• EXERCISE REQUIREMENTS:
Please start at the first line of the records beneath and quote each line exactly, ending with the line containing "return (r[0]*t, r[1]*t, z)".

• Rows from a 3D scene dataset:
● ● ● ● ● ● ●

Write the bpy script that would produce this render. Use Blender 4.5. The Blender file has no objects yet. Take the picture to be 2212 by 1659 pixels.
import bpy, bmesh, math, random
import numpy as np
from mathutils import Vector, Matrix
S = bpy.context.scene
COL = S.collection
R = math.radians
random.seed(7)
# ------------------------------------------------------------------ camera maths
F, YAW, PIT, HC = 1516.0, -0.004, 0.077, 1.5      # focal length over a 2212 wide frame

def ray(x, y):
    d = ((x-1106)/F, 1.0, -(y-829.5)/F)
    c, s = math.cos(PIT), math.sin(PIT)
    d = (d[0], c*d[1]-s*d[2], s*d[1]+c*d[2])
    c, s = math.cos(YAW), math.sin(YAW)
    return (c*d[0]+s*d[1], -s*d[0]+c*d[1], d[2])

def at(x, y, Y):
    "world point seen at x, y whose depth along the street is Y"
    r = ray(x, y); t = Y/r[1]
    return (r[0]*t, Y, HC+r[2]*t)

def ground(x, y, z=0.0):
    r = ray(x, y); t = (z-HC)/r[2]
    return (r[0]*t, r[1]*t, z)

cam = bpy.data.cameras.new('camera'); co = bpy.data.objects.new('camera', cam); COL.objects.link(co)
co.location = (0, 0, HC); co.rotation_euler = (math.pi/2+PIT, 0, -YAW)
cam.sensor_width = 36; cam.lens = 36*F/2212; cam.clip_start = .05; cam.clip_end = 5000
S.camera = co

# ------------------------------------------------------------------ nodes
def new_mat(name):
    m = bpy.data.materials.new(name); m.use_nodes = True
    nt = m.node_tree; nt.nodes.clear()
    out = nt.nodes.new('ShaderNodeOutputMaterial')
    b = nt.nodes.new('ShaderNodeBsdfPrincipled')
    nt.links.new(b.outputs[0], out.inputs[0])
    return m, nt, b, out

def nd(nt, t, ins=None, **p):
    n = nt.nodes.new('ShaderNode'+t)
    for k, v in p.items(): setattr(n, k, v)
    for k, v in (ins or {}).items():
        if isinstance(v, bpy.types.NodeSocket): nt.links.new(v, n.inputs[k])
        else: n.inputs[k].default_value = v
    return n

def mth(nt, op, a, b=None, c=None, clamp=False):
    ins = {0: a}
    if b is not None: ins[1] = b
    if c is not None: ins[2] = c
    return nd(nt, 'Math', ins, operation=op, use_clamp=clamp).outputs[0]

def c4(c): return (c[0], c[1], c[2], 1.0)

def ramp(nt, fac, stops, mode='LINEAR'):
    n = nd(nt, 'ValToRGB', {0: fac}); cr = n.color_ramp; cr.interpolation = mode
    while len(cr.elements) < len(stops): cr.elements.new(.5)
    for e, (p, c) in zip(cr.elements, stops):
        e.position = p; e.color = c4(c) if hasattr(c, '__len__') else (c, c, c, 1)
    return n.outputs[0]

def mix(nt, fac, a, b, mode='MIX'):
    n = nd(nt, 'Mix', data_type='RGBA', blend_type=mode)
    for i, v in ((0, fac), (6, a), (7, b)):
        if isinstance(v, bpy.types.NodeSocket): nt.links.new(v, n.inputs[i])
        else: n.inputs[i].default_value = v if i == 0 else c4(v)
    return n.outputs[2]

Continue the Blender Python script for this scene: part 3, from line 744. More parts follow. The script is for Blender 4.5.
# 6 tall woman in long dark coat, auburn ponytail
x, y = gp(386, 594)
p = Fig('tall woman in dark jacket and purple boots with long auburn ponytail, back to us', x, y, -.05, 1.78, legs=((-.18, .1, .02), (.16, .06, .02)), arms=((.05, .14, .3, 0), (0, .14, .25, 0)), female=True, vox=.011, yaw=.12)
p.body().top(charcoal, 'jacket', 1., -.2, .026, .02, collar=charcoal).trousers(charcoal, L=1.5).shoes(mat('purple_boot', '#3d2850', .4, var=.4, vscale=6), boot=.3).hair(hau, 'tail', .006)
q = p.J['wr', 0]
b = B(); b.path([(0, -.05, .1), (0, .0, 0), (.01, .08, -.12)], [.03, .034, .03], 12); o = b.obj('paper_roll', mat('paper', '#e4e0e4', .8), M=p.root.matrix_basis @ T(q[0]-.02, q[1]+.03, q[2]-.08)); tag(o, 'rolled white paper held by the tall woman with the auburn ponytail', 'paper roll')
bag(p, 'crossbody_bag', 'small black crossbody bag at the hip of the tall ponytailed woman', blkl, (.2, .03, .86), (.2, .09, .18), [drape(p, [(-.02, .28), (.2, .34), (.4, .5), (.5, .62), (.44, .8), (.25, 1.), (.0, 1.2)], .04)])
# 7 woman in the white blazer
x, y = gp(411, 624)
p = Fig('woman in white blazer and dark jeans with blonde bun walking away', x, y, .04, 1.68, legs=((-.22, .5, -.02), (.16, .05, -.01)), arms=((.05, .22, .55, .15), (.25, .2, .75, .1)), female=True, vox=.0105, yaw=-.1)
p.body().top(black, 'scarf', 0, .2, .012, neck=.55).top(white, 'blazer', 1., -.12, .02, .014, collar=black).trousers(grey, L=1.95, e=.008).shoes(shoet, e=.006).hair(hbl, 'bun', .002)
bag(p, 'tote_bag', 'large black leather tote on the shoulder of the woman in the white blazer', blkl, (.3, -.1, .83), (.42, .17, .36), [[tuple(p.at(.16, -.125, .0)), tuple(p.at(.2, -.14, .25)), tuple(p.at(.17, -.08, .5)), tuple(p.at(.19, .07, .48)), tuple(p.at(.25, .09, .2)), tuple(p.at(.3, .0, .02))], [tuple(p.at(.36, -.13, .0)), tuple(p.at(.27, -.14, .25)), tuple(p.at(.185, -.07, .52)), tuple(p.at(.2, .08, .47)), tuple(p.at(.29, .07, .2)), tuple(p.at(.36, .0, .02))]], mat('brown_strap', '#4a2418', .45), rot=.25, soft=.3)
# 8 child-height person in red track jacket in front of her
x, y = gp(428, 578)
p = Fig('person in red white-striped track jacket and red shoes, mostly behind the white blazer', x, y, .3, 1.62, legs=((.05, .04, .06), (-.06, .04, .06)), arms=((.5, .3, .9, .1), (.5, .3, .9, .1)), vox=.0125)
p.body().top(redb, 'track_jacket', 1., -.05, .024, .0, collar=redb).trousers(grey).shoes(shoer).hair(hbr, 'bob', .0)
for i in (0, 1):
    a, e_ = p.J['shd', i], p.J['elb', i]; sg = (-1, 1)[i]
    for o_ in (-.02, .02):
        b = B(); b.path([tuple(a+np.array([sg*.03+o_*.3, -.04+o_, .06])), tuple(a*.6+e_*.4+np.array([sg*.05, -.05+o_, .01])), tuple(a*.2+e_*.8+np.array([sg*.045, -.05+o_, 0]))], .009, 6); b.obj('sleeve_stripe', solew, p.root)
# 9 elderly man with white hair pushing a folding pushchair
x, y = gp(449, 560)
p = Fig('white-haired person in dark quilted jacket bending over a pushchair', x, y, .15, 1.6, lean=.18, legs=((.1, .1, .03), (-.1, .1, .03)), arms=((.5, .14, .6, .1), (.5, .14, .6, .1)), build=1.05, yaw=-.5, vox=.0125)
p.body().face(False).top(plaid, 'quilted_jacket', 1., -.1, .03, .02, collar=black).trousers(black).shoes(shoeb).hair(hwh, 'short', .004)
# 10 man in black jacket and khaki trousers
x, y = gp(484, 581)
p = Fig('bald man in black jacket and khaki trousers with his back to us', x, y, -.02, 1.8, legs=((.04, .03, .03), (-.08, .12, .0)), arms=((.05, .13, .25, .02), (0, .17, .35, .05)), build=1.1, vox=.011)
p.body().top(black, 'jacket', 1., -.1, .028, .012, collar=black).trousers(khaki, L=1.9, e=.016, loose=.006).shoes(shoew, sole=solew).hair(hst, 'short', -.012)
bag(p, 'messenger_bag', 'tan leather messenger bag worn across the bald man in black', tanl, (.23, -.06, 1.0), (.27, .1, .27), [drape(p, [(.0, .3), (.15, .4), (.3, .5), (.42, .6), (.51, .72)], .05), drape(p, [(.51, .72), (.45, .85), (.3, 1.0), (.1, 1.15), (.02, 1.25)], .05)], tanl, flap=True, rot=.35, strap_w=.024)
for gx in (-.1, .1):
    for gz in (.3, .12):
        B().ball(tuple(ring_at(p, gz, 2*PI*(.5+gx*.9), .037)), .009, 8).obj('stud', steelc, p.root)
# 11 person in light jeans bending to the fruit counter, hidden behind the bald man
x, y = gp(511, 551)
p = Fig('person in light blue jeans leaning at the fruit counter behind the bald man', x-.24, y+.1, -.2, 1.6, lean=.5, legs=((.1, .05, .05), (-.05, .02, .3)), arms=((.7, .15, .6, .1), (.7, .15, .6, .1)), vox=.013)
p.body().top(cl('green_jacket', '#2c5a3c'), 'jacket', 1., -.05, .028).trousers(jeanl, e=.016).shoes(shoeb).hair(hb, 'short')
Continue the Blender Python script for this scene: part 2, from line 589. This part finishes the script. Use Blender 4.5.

● ● ● ● ● ● ●

• THE OUTPUT:
Write the bpy script that would produce this render. Use Blender 4.5. The Blender file has no objects yet. Take the picture to be 2212 by 1659 pixels.
import bpy, bmesh, math, random
import numpy as np
from mathutils import Vector, Matrix
S = bpy.context.scene
COL = S.collection
R = math.radians
random.seed(7)
# ------------------------------------------------------------------ camera maths
F, YAW, PIT, HC = 1516.0, -0.004, 0.077, 1.5      # focal length over a 2212 wide frame

def ray(x, y):
    d = ((x-1106)/F, 1.0, -(y-829.5)/F)
    c, s = math.cos(PIT), math.sin(PIT)
    d = (d[0], c*d[1]-s*d[2], s*d[1]+c*d[2])
    c, s = math.cos(YAW), math.sin(YAW)
    return (c*d[0]+s*d[1], -s*d[0]+c*d[1], d[2])

def at(x, y, Y):
    "world point seen at x, y whose depth along the street is Y"
    r = ray(x, y); t = Y/r[1]
    return (r[0]*t, Y, HC+r[2]*t)

def ground(x, y, z=0.0):
    r = ray(x, y); t = (z-HC)/r[2]
    return (r[0]*t, r[1]*t, z)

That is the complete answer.